3) Most people prep for meetings unless they're hyper-qualified and ludicrously competent at their jobs. You have some questions to ask and some things to offer. This prep work makes the meeting less stressful, and allows you to think on your feet, knowing some of the bases are covered. I've prepped for conversations like meetings. I noticed a while ago that conversations catching up with old friends have often had a certain characteristic. When asked "what's new?" I often mention recent things that are relatively mundane in the scheme of the time they're asking about, but since they're recent, they are on my mind.
"What have you been up to?"
"Been baking bread. It's nice because I can eat it before heading off to a grad school class and it fills me up before I can cook a good dinner."

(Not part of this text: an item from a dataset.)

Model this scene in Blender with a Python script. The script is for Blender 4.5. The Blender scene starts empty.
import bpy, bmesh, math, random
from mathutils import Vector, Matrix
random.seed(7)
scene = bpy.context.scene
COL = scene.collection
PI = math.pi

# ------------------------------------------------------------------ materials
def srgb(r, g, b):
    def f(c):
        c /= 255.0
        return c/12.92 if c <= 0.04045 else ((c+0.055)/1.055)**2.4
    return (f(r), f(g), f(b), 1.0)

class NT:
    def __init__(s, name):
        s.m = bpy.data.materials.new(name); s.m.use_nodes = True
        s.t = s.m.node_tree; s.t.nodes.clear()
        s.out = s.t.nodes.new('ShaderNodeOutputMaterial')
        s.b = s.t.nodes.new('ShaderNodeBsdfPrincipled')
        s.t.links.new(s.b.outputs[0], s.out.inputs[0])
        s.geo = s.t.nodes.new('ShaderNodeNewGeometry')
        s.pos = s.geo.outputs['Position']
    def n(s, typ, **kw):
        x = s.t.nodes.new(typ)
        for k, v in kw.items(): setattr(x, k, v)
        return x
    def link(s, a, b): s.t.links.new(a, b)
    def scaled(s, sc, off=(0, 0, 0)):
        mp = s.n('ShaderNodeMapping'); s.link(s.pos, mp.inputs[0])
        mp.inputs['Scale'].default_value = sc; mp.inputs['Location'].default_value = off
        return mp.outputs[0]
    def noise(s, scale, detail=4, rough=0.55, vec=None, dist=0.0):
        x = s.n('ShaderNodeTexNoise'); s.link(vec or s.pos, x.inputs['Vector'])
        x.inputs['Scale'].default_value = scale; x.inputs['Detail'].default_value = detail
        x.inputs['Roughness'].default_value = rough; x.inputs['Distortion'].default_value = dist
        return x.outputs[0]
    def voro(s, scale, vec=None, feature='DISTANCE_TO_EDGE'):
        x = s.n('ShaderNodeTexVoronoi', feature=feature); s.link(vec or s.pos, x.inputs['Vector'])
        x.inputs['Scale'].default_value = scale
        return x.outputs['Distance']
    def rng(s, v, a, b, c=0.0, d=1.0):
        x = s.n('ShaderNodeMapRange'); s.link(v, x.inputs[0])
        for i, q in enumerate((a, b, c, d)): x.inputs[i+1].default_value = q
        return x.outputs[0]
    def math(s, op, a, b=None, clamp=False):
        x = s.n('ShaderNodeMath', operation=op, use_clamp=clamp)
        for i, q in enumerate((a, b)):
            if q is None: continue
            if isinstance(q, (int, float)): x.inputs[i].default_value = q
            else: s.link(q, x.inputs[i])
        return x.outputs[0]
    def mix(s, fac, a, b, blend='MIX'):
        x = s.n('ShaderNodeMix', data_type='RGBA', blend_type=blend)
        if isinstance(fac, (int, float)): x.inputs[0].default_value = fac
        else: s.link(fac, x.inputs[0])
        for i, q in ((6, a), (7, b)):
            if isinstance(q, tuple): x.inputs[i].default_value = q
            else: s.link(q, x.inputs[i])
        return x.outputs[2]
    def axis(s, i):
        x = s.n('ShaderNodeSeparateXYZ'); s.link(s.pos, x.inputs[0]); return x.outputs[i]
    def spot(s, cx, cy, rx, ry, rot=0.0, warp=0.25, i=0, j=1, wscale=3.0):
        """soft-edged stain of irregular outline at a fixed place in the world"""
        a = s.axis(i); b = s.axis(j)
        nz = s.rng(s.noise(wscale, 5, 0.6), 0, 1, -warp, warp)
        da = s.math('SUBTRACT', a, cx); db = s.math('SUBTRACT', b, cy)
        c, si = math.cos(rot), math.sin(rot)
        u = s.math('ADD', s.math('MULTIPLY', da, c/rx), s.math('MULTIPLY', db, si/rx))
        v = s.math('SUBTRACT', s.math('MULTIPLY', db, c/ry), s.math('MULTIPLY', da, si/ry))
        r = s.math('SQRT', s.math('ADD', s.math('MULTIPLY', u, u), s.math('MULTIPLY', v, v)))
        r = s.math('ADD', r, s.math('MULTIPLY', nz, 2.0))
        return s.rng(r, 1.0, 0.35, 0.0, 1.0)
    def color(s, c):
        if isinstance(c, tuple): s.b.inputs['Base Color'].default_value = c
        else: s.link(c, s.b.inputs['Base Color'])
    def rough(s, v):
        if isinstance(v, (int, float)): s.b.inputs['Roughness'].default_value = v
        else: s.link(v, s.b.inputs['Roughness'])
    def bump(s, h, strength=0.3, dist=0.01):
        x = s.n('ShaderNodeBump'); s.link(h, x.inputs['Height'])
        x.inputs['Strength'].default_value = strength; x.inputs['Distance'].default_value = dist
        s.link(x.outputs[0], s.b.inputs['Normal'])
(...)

"Wait, you're in grad school?!"
Before catching up, I put a few 'ingredients' in bowls, knowing we'll get to those topics. Important things going on in my life I want to share, and important things in theirs I want to know about. Knowing I'll have these bases covered means I can listen and engage with what they're saying rather than planning on how to talk about x, y, or z. Mise en place; having a few ingredient bowls ready to go, to flavor the conversation.
This last example illustrates one last thing about mise en place. It's helpful to reduce decision making to the relative 'calm before the storm' of a stressful or hurried task, but its best application to reduce decision making and increase engagement when a task is meaningful.
Cheers,
- Scott
Email list:
1: Always telling the truth comes with some hard conversations. I once received a gift I knew I wasn't going to use, and after two years finally fessed up and said that I didn't need it. It turns out that the gift itself was a regift, so I sent it along on its journey to a spot where it gets used at least once a week. The hard conversation can be difficult, but it often leads to more genuine interactions, and occasionally a better outcome than the alternative. Another 'white lie2' that is easy to fall into is the 'everlasting compliment.' Always saying exclusively positive things when asked for feedback may lead to short term happiness, but I find that giving honest feedback, even when negative, has one huge advantage - when the feedback is positive, they are certain you mean it. That authenticity goes a long way.
2: I ask people all the time to come up with scenarios in which 'white lies' are either harmless or lead to a better outcome than telling the truth, and I haven't yet found one where a lie is truly the better alternative. Fight me.